#### [Collected material]
* Begin *

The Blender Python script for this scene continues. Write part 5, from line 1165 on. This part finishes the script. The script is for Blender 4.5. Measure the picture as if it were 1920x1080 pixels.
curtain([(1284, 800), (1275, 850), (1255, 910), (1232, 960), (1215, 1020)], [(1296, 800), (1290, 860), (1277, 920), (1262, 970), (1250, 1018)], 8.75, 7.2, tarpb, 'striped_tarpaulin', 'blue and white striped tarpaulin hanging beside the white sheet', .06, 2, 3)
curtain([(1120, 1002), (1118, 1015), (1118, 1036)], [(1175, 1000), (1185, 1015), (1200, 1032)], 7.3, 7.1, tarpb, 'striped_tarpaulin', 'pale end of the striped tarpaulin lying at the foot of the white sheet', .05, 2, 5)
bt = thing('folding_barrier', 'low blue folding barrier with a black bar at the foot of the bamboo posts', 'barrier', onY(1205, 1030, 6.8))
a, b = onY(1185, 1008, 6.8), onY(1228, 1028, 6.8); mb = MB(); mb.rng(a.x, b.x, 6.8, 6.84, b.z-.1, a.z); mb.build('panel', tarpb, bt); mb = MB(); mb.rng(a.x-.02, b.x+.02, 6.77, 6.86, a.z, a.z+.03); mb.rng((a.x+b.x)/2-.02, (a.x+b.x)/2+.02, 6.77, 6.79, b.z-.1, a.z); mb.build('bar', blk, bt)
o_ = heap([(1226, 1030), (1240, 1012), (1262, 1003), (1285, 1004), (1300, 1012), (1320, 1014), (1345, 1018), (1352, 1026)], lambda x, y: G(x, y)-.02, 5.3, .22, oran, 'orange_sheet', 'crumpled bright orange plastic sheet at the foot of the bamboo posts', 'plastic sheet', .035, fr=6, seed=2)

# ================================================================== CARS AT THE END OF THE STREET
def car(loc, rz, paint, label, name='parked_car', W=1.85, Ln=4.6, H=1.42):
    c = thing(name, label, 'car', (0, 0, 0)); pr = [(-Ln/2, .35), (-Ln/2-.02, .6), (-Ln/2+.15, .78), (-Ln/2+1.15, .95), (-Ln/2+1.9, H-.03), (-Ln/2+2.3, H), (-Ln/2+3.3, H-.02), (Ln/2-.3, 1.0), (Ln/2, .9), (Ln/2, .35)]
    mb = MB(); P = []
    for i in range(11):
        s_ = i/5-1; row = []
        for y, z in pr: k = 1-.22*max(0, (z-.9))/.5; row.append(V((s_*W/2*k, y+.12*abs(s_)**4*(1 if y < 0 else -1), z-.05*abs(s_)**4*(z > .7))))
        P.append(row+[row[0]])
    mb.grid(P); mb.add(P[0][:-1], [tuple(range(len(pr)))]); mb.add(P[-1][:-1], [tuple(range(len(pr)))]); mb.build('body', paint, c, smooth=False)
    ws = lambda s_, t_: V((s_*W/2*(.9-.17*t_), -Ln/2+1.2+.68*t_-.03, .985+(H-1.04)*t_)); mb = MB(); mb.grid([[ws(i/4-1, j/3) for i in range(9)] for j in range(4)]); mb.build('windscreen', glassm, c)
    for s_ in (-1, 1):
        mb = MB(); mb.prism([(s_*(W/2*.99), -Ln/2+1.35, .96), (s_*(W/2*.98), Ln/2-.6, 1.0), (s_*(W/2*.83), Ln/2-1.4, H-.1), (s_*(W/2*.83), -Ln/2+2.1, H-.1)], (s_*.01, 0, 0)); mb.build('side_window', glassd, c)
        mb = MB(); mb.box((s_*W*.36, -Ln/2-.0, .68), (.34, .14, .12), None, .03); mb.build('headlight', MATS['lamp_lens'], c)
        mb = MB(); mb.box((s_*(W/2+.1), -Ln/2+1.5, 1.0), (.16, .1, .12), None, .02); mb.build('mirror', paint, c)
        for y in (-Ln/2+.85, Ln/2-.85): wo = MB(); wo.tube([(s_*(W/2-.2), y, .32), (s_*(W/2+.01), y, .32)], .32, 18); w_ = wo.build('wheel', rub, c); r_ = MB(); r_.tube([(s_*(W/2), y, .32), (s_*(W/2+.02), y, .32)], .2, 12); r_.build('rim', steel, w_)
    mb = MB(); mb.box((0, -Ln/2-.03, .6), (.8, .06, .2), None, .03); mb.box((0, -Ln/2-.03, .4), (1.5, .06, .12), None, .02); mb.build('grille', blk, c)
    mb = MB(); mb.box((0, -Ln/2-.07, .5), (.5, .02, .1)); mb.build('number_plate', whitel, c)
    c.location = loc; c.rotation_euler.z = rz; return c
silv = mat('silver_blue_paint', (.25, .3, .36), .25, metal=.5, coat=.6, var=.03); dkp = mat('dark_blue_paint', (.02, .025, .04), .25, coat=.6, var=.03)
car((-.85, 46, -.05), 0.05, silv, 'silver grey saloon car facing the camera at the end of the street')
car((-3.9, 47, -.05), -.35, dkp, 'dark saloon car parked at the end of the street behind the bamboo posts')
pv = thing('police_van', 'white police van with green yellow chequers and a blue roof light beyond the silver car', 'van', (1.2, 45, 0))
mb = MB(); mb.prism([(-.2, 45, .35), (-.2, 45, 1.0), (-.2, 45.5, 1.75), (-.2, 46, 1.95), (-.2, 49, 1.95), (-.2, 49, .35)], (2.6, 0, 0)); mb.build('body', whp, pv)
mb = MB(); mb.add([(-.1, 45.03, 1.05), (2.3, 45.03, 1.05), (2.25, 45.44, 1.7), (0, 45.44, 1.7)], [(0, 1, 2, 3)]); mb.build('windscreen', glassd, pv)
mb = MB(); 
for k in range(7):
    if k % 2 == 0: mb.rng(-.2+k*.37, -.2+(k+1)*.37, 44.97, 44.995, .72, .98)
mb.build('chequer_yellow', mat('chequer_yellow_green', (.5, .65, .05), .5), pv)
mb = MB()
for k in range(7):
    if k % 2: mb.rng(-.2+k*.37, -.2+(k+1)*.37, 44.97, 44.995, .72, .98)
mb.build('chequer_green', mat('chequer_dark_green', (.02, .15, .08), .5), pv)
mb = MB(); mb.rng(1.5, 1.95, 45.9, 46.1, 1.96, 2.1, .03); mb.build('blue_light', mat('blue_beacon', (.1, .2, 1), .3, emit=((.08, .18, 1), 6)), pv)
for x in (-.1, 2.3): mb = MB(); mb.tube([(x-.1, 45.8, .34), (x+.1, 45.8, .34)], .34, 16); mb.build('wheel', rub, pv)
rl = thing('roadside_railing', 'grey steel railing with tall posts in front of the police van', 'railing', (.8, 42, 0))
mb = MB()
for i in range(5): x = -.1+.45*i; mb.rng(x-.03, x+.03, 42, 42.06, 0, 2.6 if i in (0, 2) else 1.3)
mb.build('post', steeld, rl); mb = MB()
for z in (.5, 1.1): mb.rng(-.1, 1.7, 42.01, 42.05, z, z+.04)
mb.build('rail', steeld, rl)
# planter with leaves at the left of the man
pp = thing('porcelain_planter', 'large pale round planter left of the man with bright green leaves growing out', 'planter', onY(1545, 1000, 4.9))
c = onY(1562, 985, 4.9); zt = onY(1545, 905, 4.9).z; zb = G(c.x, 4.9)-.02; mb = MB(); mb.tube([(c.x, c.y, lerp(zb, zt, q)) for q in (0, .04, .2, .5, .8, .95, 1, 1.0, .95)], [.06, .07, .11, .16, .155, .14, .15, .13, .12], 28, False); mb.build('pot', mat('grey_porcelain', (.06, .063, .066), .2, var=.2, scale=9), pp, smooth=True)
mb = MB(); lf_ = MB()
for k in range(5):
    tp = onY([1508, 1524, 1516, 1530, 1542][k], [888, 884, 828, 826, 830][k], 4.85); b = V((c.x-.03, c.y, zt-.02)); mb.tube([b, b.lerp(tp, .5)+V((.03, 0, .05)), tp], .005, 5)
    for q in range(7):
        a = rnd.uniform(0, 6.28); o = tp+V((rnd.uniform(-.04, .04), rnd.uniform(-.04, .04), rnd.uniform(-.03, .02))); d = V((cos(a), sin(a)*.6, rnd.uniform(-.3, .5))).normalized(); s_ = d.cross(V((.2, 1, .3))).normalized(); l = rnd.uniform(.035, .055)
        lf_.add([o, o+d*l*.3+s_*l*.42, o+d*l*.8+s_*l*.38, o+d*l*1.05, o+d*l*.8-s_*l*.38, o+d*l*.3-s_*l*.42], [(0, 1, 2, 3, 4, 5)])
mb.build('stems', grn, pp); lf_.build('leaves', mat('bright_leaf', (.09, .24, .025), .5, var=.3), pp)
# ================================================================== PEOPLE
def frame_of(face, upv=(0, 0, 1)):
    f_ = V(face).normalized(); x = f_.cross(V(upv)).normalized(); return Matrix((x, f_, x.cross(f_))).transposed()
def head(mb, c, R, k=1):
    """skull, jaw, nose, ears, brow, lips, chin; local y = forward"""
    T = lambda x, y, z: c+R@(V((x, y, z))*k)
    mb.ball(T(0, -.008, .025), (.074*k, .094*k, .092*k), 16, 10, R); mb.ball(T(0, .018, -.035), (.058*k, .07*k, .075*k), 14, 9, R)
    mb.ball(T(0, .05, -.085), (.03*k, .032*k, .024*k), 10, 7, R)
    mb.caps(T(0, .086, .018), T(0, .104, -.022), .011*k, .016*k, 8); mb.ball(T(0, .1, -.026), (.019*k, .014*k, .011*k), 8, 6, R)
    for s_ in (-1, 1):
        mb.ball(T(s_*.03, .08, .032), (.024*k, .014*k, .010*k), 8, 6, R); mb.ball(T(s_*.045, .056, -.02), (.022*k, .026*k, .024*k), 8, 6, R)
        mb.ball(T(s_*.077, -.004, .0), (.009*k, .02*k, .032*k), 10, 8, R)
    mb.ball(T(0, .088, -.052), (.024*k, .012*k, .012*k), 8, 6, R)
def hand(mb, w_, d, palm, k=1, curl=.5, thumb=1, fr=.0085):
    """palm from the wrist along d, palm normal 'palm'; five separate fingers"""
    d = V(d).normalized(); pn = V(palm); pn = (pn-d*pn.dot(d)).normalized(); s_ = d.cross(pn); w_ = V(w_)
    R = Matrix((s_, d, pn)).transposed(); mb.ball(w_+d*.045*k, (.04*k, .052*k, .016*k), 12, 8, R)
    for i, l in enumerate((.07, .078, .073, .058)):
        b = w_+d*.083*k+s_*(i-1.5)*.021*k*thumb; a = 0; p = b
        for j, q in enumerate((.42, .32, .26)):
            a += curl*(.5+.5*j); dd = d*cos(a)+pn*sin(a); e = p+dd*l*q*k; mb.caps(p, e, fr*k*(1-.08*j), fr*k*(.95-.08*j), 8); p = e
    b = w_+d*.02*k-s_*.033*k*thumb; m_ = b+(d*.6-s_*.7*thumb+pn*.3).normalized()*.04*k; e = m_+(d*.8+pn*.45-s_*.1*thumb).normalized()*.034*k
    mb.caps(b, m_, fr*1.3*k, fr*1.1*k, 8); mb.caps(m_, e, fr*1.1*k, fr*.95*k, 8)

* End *

#### [The task]
Track down every line holding the string "from" and copy it.

#### [Final result]
The Blender Python script for this scene continues. Write part 5, from line 1165 on. This part finishes the script. The script is for Blender 4.5. Measure the picture as if it were 1920x1080 pixels.
    """palm from the wrist along d, palm normal 'palm'; five separate fingers"""